Okay, so the point of this? I’m getting there sweets, and here it is. This blog is my place, my free thinking zone, my “I’m so in love with you platform and I want the world to know it” kind of place. Every blog I have ever posted is apart of the bigger sequence of love letters that I’ve written tucked away and saved for my some day, my one day. So delicately laced with words of infatuation and admiration, a list of vows for the love of my life; my Jesus. 

I’m so in love with Him I sometimes find it hard to put words together that capture at least a fifth of how I feel, the greatest love story unfolds before my eyes daily and it’s hard for me to soak it all in because I can feel it in every walk I take or every person I see on the Romanian streets. It’s the kind of love that you can’t wait to fall asleep to dream about, the love that you can’t stop telling all your friends about, the love that keeps your gaze when you’re in a sea of people, the good kind of love that only happens once in this lifetime but I get to experience it everyday for the rest of my life. 

Now that’s the kind of love I’ve been searching for, the kind of love I’ve been craving and I finally started looking in the right places, I started looking in the places it exists not where I wanted it to exist. It’s not in people, my life, or all the really amazing and wonderful things I have been blessed with, but in the King of Kings, the great I Am. 

I’m learning a lot of things about this relationship with God, how it can’t be one sided and I need to pull my weight, that I am allowed to make mistakes and He still won’t change His mind about me. How it’s not an earthly love, and He means what He says, every time. That I don’t need to do anything to gain His love, but it’s up to me to allow Him to build up the intimacy through me and things I have to walk through on this earth before I can meet Him face to face. 

I’m so in love, the “I brag about you everyday,” can’t fall asleep, goosebumps when I think about you, kind of love. But the best part?
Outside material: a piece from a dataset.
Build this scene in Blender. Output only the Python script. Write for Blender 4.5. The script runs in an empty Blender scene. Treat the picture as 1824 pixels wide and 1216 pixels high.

How in love I may be, He loves me ten times more and that’s the part that seems almost impossible to wrap my head around.

I’m so in love, the “I brag about you everyday,” can’t fall asleep, goosebumps when I think about you, kind of love. But the best part? How in love I may be, He loves me ten times more and that’s the part that seems almost impossible to wrap my head around. 

So, my encouragement, my why; allow yourself to fall in love every single day, it’s worth it.